Task requirements
Copy every line of the listing exactly.
=======
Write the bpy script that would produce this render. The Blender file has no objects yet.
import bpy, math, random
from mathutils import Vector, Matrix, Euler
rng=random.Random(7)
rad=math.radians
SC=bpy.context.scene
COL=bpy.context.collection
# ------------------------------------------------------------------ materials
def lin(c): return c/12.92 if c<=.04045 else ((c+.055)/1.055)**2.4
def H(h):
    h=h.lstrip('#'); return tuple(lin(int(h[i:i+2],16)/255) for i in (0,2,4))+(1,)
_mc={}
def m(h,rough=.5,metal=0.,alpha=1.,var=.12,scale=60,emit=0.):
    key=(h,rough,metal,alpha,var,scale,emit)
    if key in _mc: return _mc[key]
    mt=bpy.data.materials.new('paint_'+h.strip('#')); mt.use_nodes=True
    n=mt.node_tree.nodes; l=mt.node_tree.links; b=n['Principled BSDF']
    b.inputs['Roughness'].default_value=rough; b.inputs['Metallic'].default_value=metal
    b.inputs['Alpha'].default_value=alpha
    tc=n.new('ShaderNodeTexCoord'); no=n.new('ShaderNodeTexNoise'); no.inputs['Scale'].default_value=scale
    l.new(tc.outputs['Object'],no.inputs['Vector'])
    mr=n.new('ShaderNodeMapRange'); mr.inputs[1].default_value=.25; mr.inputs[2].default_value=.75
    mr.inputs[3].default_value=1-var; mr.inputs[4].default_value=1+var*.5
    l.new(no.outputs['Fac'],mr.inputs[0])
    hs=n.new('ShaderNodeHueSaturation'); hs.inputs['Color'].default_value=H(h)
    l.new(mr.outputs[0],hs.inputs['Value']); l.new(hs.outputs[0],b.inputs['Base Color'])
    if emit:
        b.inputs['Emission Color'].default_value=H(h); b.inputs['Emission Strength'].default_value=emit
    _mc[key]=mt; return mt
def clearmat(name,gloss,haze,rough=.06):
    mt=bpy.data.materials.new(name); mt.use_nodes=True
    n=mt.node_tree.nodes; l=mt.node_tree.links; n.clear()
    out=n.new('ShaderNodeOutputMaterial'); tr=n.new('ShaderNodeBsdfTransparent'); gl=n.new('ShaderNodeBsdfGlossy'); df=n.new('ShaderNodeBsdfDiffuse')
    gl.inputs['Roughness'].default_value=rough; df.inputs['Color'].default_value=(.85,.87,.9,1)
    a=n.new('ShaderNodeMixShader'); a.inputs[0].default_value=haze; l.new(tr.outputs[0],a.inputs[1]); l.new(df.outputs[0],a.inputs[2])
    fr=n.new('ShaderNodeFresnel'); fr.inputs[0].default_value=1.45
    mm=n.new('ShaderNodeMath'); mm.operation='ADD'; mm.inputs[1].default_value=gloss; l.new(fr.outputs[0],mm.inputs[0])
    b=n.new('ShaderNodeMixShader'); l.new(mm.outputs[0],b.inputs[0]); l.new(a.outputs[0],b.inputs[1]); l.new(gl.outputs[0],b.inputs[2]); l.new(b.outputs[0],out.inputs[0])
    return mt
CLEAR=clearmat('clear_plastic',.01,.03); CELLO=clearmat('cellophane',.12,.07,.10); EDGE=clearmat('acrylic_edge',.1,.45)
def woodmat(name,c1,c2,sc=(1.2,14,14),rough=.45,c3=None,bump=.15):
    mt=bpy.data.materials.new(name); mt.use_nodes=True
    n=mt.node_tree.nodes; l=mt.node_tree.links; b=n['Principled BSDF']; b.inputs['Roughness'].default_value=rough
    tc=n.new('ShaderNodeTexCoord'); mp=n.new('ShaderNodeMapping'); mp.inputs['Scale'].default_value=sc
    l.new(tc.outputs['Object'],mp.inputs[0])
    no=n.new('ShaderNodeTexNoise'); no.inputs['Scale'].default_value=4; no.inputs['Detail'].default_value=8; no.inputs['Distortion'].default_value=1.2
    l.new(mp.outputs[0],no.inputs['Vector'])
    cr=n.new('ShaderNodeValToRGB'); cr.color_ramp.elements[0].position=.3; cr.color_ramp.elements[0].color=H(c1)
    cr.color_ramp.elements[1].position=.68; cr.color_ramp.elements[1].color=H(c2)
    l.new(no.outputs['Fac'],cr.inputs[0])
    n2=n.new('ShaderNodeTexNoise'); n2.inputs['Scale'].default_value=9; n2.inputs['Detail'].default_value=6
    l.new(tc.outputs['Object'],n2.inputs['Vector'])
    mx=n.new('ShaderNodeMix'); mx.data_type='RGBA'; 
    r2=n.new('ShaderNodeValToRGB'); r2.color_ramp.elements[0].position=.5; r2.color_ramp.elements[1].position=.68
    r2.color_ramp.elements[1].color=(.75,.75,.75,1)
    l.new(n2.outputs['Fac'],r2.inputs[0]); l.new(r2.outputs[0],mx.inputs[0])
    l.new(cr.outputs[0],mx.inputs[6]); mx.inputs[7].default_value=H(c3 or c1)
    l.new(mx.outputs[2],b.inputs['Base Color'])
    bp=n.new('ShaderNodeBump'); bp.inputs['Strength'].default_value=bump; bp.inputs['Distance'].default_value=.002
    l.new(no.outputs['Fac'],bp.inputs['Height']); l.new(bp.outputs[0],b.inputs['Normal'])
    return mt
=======
Solution
Write the bpy script that would produce this render. The Blender file has no objects yet.
import bpy, math, random
from mathutils import Vector, Matrix, Euler
rng=random.Random(7)
rad=math.radians
SC=bpy.context.scene
COL=bpy.context.collection
# ------------------------------------------------------------------ materials
def lin(c): return c/12.92 if c<=.04045 else ((c+.055)/1.055)**2.4
def H(h):
    h=h.lstrip('#'); return tuple(lin(int(h[i:i+2],16)/255) for i in (0,2,4))+(1,)
_mc={}
def m(h,rough=.5,metal=0.,alpha=1.,var=.12,scale=60,emit=0.):
    key=(h,rough,metal,alpha,var,scale,emit)
    if key in _mc: return _mc[key]
    mt=bpy.data.materials.new('paint_'+h.strip('#')); mt.use_nodes=True
    n=mt.node_tree.nodes; l=mt.node_tree.links; b=n['Principled BSDF']
    b.inputs['Roughness'].default_value=rough; b.inputs['Metallic'].default_value=metal
    b.inputs['Alpha'].default_value=alpha
    tc=n.new('ShaderNodeTexCoord'); no=n.new('ShaderNodeTexNoise'); no.inputs['Scale'].default_value=scale
    l.new(tc.outputs['Object'],no.inputs['Vector'])
    mr=n.new('ShaderNodeMapRange'); mr.inputs[1].default_value=.25; mr.inputs[2].default_value=.75
    mr.inputs[3].default_value=1-var; mr.inputs[4].default_value=1+var*.5
    l.new(no.outputs['Fac'],mr.inputs[0])
    hs=n.new('ShaderNodeHueSaturation'); hs.inputs['Color'].default_value=H(h)
    l.new(mr.outputs[0],hs.inputs['Value']); l.new(hs.outputs[0],b.inputs['Base Color'])
    if emit:
        b.inputs['Emission Color'].default_value=H(h); b.inputs['Emission Strength'].default_value=emit
    _mc[key]=mt; return mt
def clearmat(name,gloss,haze,rough=.06):
    mt=bpy.data.materials.new(name); mt.use_nodes=True
    n=mt.node_tree.nodes; l=mt.node_tree.links; n.clear()
    out=n.new('ShaderNodeOutputMaterial'); tr=n.new('ShaderNodeBsdfTransparent'); gl=n.new('ShaderNodeBsdfGlossy'); df=n.new('ShaderNodeBsdfDiffuse')
    gl.inputs['Roughness'].default_value=rough; df.inputs['Color'].default_value=(.85,.87,.9,1)
    a=n.new('ShaderNodeMixShader'); a.inputs[0].default_value=haze; l.new(tr.outputs[0],a.inputs[1]); l.new(df.outputs[0],a.inputs[2])
    fr=n.new('ShaderNodeFresnel'); fr.inputs[0].default_value=1.45
    mm=n.new('ShaderNodeMath'); mm.operation='ADD'; mm.inputs[1].default_value=gloss; l.new(fr.outputs[0],mm.inputs[0])
    b=n.new('ShaderNodeMixShader'); l.new(mm.outputs[0],b.inputs[0]); l.new(a.outputs[0],b.inputs[1]); l.new(gl.outputs[0],b.inputs[2]); l.new(b.outputs[0],out.inputs[0])
    return mt
CLEAR=clearmat('clear_plastic',.01,.03); CELLO=clearmat('cellophane',.12,.07,.10); EDGE=clearmat('acrylic_edge',.1,.45)
def woodmat(name,c1,c2,sc=(1.2,14,14),rough=.45,c3=None,bump=.15):
    mt=bpy.data.materials.new(name); mt.use_nodes=True
    n=mt.node_tree.nodes; l=mt.node_tree.links; b=n['Principled BSDF']; b.inputs['Roughness'].default_value=rough
    tc=n.new('ShaderNodeTexCoord'); mp=n.new('ShaderNodeMapping'); mp.inputs['Scale'].default_value=sc
    l.new(tc.outputs['Object'],mp.inputs[0])
    no=n.new('ShaderNodeTexNoise'); no.inputs['Scale'].default_value=4; no.inputs['Detail'].default_value=8; no.inputs['Distortion'].default_value=1.2
    l.new(mp.outputs[0],no.inputs['Vector'])
    cr=n.new('ShaderNodeValToRGB'); cr.color_ramp.elements[0].position=.3; cr.color_ramp.elements[0].color=H(c1)
    cr.color_ramp.elements[1].position=.68; cr.color_ramp.elements[1].color=H(c2)
    l.new(no.outputs['Fac'],cr.inputs[0])
    n2=n.new('ShaderNodeTexNoise'); n2.inputs['Scale'].default_value=9; n2.inputs['Detail'].default_value=6
    l.new(tc.outputs['Object'],n2.inputs['Vector'])
    mx=n.new('ShaderNodeMix'); mx.data_type='RGBA'; 
    r2=n.new('ShaderNodeValToRGB'); r2.color_ramp.elements[0].position=.5; r2.color_ramp.elements[1].position=.68
    r2.color_ramp.elements[1].color=(.75,.75,.75,1)
    l.new(n2.outputs['Fac'],r2.inputs[0]); l.new(r2.outputs[0],mx.inputs[0])
    l.new(cr.outputs[0],mx.inputs[6]); mx.inputs[7].default_value=H(c3 or c1)
    l.new(mx.outputs[2],b.inputs['Base Color'])
    bp=n.new('ShaderNodeBump'); bp.inputs['Strength'].default_value=bump; bp.inputs['Distance'].default_value=.002
    l.new(no.outputs['Fac'],bp.inputs['Height']); l.new(bp.outputs[0],b.inputs['Normal'])
    return mt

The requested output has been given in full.